Uma pesquisa realizada pela Unicamp (Universidade Estadual de Campinas), em parceria com o Museu da Cidade de Campinas e o LNLS (Laboratório Nacional de Luz Síncrotron), utiliza, pela primeira vez, o acelerador de partículas Sirius para analisar fragmentos de cerâmicas indígenas da região de Campinas e os elementos que os compõem.

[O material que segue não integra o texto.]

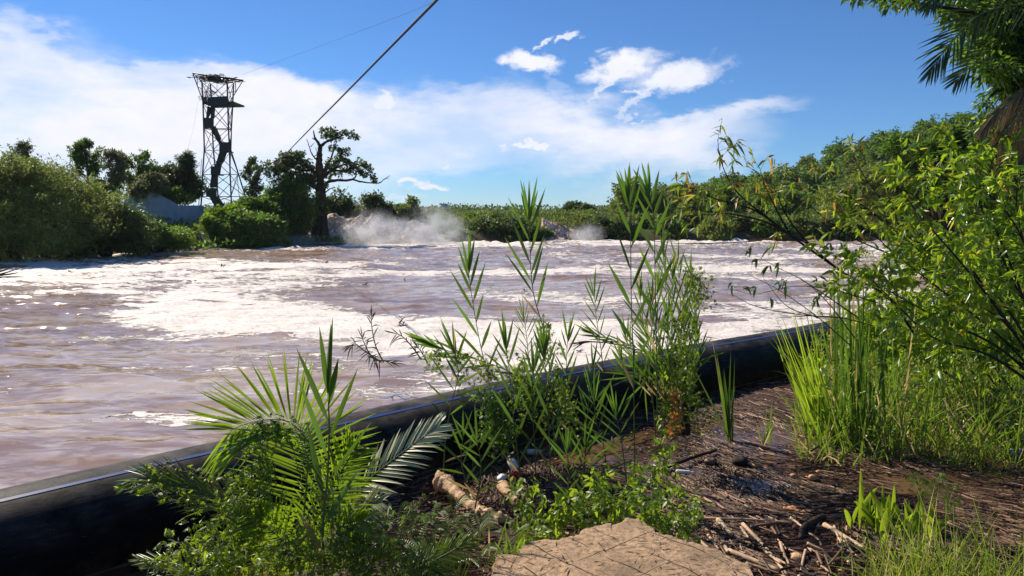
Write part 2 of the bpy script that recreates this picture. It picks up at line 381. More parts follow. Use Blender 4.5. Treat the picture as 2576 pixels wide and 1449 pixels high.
# pipe
g = G('pipe_plastic'); nz = g.noise(3, 6, .65); sc1 = g.noise(14, 5, .7, (.35, .35, 2.5)); up = g.n('ShaderNodeSeparateXYZ'); g.l(g.n('ShaderNodeNewGeometry').outputs['Normal'], up.inputs[0])
scr = g.noise(60, 3, .8, (.15, .15, 1))
dust = g.math('MULTIPLY', g.mr(nz, .35, .7), g.mr(up.outputs[2], .3, .95)); dust = g.math('MULTIPLY', dust, g.mr(sc1, .3, .65, .35, 1))
c = g.mix(dust, g.ramp(sc1, [(.3, (.004, .004, .004)), (.8, (.012, .011, .010))]), (.15, .13, .11))
c = g.mix(g.mr(scr, .66, .74, 0, .5), c, (.2, .2, .2)); zz = g.n('ShaderNodeSeparateXYZ'); g.l(g.n('ShaderNodeNewGeometry').outputs['Position'], zz.inputs[0]); c = g.mix(g.math('MULTIPLY', g.mr(zz.outputs[2], .28, .0, 0, .8), g.mr(g.noise(5, 6, .7), .42, .6)), c, (.12, .075, .045))
g.done(g.bsdf(c, g.mr(nz, .3, .7, .45, .65), .07, nrm=g.bump(g.math('ADD', scr, g.math('MULTIPLY', nz, 2)), .12, .02)))
g = G('pipe_stripe'); nz = g.noise(14, 5, .7, (.6, .6, 2)); c = g.mix(g.mr(nz, .40, .7, 0, .85), (.02, .08, .30), (.08, .08, .09)); g.done(g.bsdf(c, .42, .5))
g = G('pipe_stripe_dusty'); nz = g.noise(12, 6, .7); c = g.mix(g.mr(nz, .35, .7), (.09, .085, .08), (.03, .03, .03)); g.done(g.bsdf(c, .6, .4))

# water: brown silt water + pale foam by coverage + painted cloud reflection
g = G('river_water')
fo = g.attr('foam').outputs['Fac']
ch = g.attr('chop').outputs['Fac']
n1 = g.noise(1.0, 8, .72, (.28, 1.0, 1), dist=.6); n2 = g.noise(7.5, 5, .62, (.4, 1.0, 1), dist=.8); n3 = g.noise(30, 3, .6, (.5, 1, 1))
nn_ = g.math('ADD', g.math('MULTIPLY', n1, .55), g.math('MULTIPLY', n2, .45))
vor = g.n('ShaderNodeTexVoronoi', feature='DISTANCE_TO_EDGE'); mpv = g.n('ShaderNodeMapping'); g.l(g.n('ShaderNodeTexCoord').outputs['Object'], mpv.inputs[0]); mpv.inputs['Scale'].default_value = (1.2, 2.8, 1)
wn = g.n('ShaderNodeTexNoise'); wn.inputs['Scale'].default_value = 2.2; wn.inputs['Detail'].default_value = 4; g.l(mpv.outputs[0], wn.inputs['Vector'])
va = g.n('ShaderNodeVectorMath', operation='ADD'); g.l(mpv.outputs[0], va.inputs[0]); g.l(wn.outputs['Color'], va.inputs[1]); g.l(va.outputs[0], vor.inputs['Vector']); vor.inputs['Scale'].default_value = 1.7
lace = g.mr(vor.outputs['Distance'], 0, .26, .10, -.08)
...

O estudo foi coordenado pelos professores Pedro Paulo Funari e Filipe Noé da Silva, do IFCH (Instituto de Filosofia e Ciências Humanas) da Unicamp, e partiu de uma iniciativa de Sofia Rodrigues, na época, estudante do curso de História. Nas análises, foram utilizados fragmentos de itens que compõem os acervos do Museu da Cidade de Campinas e do Museu Municipal Elisabeth Aytai.
AS PEÇAS
As peças de cerâmica conservam suas características originais por longos períodos e, por isso, são tradicionais objetos de estudo na Arqueologia. Com a análise realizada por meio da luz síncrotron do Sirius, foi possível identificar tanto os elementos químicos que compõem as peças estudadas quanto os pigmentos utilizados em sua confecção.
“É muito simbólico que materiais tão antigos da história da cidade sejam analisados pelo acelerador de partículas Sirius, a tecnologia mais moderna de Campinas. É o futuro abraçando o passado”, disse Flavia Callefo, paleontóloga e integrante da equipe científica da linha de luz Carnaúba, estação experimental onde os testes foram feitos.
Por meio da pesquisa, foram analisados quatro fragmentos de peças de cerâmica indígena Tupi-Guarani pré-históricas, ou seja, anteriores à colonização portuguesa. Os artefatos foram encontrados em 1960 por Desidério Aytai, que se dedicou ao estudo antropológico e arqueológico dos povos indígenas que habitavam a região de Campinas.
De acordo com os pesquisadores, várias hipóteses podem surgir a partir da análise das cerâmicas. A presença de cálcio nos fragmentos, por exemplo, pode indicar que o material utilizado para confecção da peça foi extraído de sambaquis, depósitos de conchas e material orgânico feitos por indígenas e importantes sítios arqueológicos de regiões litorâneas.
A descoberta poderia ser um indício de que indígenas passaram pela nossa região, possibilidade que já é reforçada pela proximidade da área com o antigo Caminho de Peabiru, trilha que um dia ligou o atual litoral paulista à região de Cusco, no Peru.
Além disso, ao comparar as camadas externas e internas dos fragmentos, também é possível obter noções sobre como eram as práticas de manufatura dos indígenas e o processo de cozimento das peças de cerâmica.
ACELERADOR DE PARTÍCULAS
O uso da luz síncrotron de um acelerador de partículas em análises arqueológicas ainda é uma novidade no Brasil. A tecnologia funciona como um grande microscópio de alta precisão, que permite o exame em níveis subatômicos da estrutura interna dos materiais estudados, revelando aspectos importantes do arranjo e comportamento de suas partículas.
“A luz síncrotron tem maior sensibilidade, nos dá informações referentes a componentes em nível traço. Com ela, temos uma resolução espacial e espectral muito maior. Em obras de arte, por exemplo, é possível ver o que o artista pintou primeiro na tela e depois apagou. São detalhes muito sutis”, conta Callefo. O estudo das cerâmicas indígenas é o primeiro da área de humanidades a ser realizado no Sirius.